No, you weren’t being silly. Pirate survival game Windrose really was making your SSD work way too hard.
To quickly fill you in, following the game’s early access release last month, many Windrose players found themselves experiencing unusually high I/O (that’s Input/Output) workloads in certain situations. As reported by TechSpot, there were times when Windrose was “reading and writing large amounts of data to disk”, with the publication noting there could be “spikes of up to 30MB/s when the player’s character was roaming around a base”.
Meanwhile, YouTuber Pixel Operative noted Windrose could write up to 108GB/hour to an SSD (a write is the process of saving data to the drive), which could wear down the tech. In layman’s terms and just like any tool such as a mobile phone battery, the more usage an SSD gets, the more it gets worn down, until eventually it dies altogether. In the case of Windrose, the game was forcing players’ SSD to do way too much work, and many worried this would result in damage to their hardware.
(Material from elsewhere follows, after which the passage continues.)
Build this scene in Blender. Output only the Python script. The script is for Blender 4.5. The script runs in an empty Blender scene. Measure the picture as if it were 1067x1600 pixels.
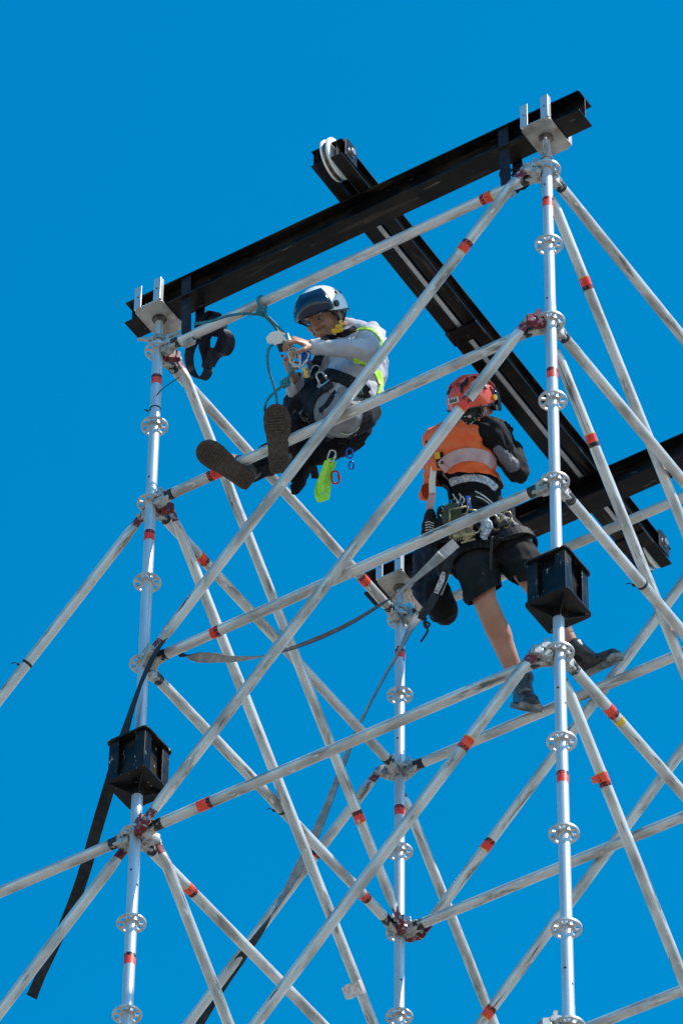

Thankfully, though, these issues should now be a thing of the past, as Windrose developer Kraken Express released a patch which, among other things, fixes “unnecessary CPU usage on idle servers and clients” as well as reducing the disk usage during gameplay. Huzzah, and long live the SSDs! A more recent Windrose patch has also implemented a new storage and backup system for save files, as well as adding an updated Wolf Head item icon.
Despite these SSD niggles, Windrose has still been a success for Kraken Express (unexpected spot of poetry, there). Windrose shifted 1m copies in just six days, with the developer calling the fan support “truly heart-warming”.
Our Matt took the earlier Windrose demo out for a whirl, and he had a ship shape time with it. “Windrose already has my piratical heart aflame,” he wrote in Eurogamer’s Windrose feature. “I went from optimistic to completely sold.”